Prompt:
Write out exactly the lines from the line with "mb = MB(); e = 0.006" through the line with "return obj(name, mb, mat, t)", both ends included, and no other line.

━━ Dataset content

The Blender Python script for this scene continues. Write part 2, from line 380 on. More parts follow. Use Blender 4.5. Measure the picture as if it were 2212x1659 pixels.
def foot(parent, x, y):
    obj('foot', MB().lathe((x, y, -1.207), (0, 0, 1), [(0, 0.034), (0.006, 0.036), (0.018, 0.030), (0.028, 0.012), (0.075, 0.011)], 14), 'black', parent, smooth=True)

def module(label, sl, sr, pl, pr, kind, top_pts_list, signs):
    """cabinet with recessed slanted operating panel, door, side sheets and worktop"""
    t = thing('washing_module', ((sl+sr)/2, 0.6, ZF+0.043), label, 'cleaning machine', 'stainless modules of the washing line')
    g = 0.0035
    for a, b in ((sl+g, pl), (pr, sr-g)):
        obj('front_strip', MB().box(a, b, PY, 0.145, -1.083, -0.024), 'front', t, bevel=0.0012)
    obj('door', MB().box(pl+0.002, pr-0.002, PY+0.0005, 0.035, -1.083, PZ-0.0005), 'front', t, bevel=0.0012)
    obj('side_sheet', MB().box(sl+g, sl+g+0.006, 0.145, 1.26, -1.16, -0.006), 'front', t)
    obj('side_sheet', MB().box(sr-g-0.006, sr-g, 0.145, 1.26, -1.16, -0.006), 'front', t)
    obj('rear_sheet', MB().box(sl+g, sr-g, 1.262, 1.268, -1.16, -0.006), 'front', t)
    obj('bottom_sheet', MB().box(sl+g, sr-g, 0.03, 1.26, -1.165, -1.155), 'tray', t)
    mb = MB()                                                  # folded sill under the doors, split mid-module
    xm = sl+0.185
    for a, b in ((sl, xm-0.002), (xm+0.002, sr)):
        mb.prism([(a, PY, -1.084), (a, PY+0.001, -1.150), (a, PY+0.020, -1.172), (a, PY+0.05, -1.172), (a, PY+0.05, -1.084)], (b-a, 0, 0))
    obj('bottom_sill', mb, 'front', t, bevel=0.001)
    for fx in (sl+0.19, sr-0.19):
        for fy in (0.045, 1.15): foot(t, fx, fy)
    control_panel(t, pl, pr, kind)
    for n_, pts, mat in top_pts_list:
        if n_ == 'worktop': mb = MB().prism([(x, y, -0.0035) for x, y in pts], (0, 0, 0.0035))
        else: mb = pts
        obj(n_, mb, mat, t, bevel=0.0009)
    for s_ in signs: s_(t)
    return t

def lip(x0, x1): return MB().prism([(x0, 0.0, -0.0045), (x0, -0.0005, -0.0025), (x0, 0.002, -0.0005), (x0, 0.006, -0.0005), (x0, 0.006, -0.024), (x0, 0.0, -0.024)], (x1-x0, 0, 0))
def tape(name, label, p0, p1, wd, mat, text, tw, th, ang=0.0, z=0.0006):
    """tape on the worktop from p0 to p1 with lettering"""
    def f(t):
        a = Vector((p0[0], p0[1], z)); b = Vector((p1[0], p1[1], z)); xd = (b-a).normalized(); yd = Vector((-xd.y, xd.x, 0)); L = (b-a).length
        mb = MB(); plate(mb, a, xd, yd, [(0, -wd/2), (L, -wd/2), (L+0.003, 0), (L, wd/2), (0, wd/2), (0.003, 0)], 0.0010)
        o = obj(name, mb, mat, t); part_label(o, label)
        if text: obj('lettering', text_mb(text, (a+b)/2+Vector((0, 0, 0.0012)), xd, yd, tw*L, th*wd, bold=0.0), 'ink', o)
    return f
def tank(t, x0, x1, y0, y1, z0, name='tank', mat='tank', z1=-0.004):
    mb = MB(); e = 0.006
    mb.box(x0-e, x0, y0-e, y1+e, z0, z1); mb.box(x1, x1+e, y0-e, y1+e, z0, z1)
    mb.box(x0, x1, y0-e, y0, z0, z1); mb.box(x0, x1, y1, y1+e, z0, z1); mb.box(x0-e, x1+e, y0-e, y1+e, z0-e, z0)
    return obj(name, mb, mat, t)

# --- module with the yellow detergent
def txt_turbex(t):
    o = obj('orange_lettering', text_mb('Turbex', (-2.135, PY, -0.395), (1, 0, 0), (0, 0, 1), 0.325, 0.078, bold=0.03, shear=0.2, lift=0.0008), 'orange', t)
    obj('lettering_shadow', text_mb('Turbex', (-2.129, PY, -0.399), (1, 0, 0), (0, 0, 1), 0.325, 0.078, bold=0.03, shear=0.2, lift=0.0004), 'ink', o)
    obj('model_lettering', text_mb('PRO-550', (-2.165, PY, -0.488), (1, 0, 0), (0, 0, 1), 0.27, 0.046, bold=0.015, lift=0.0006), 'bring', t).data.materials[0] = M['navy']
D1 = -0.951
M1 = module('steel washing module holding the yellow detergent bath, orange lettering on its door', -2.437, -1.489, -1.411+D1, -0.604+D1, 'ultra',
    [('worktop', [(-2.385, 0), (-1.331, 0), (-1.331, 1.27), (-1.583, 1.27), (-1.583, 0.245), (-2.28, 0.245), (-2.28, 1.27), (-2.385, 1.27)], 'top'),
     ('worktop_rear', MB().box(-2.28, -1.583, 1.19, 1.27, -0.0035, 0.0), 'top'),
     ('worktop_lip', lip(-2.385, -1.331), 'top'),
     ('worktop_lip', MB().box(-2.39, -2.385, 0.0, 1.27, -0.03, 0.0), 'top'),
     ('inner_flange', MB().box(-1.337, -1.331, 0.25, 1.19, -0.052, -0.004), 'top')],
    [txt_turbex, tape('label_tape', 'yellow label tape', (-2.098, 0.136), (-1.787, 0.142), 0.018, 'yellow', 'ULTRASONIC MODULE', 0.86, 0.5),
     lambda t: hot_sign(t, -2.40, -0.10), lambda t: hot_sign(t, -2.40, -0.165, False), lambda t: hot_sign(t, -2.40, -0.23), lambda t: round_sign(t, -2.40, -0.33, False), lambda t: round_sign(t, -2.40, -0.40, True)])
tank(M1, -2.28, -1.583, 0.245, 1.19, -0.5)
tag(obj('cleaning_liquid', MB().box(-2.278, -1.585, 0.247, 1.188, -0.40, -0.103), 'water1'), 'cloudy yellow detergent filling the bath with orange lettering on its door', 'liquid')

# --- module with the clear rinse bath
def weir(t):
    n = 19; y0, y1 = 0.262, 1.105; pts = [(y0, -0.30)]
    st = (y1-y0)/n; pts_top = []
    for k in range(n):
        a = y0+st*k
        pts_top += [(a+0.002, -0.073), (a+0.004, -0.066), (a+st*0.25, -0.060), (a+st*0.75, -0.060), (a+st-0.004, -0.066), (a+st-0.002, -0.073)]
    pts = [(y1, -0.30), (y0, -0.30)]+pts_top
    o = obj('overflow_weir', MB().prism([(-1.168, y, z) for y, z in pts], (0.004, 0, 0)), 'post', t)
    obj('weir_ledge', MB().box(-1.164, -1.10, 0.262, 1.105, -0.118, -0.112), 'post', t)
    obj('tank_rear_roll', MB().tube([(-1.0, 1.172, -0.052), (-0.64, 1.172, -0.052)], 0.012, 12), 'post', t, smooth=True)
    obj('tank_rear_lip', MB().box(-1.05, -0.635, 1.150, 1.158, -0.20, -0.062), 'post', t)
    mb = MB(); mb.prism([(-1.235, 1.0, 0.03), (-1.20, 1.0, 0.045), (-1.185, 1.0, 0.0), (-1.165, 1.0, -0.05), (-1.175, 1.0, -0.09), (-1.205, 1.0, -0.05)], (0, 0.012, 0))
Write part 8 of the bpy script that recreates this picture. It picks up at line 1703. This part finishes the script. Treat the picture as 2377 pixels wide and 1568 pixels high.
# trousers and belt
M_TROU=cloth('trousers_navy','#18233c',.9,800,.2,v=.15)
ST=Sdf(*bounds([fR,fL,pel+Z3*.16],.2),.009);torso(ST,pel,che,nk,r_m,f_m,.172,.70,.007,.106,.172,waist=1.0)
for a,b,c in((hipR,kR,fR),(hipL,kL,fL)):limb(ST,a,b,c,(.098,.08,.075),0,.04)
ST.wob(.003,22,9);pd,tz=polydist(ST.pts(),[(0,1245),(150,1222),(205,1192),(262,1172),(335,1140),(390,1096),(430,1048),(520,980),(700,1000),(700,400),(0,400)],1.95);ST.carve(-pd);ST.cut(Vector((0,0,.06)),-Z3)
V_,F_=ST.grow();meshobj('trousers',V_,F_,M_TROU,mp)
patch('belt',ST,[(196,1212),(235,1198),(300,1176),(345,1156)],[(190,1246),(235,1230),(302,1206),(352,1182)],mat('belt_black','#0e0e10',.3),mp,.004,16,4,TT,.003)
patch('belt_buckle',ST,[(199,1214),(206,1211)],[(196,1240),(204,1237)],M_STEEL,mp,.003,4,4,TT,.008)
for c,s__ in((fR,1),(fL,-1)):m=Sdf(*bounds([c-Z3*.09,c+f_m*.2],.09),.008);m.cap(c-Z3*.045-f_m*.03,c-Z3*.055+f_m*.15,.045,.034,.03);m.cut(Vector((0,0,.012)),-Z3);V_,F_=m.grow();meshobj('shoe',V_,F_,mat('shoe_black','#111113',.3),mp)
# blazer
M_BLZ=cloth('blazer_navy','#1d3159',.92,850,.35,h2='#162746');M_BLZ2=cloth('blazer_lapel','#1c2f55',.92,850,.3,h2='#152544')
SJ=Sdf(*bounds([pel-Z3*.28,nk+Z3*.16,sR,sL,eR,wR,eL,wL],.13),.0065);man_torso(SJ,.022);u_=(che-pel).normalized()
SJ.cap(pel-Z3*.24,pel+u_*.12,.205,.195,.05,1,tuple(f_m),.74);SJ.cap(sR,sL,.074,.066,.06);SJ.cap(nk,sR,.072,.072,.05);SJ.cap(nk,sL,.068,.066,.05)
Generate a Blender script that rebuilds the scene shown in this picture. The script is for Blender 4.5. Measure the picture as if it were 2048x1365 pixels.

━━━━

Full output:
    mb = MB(); e = 0.006
    mb.box(x0-e, x0, y0-e, y1+e, z0, z1); mb.box(x1, x1+e, y0-e, y1+e, z0, z1)
    mb.box(x0, x1, y0-e, y0, z0, z1); mb.box(x0, x1, y1, y1+e, z0, z1); mb.box(x0-e, x1+e, y0-e, y1+e, z0-e, z0)
    return obj(name, mb, mat, t)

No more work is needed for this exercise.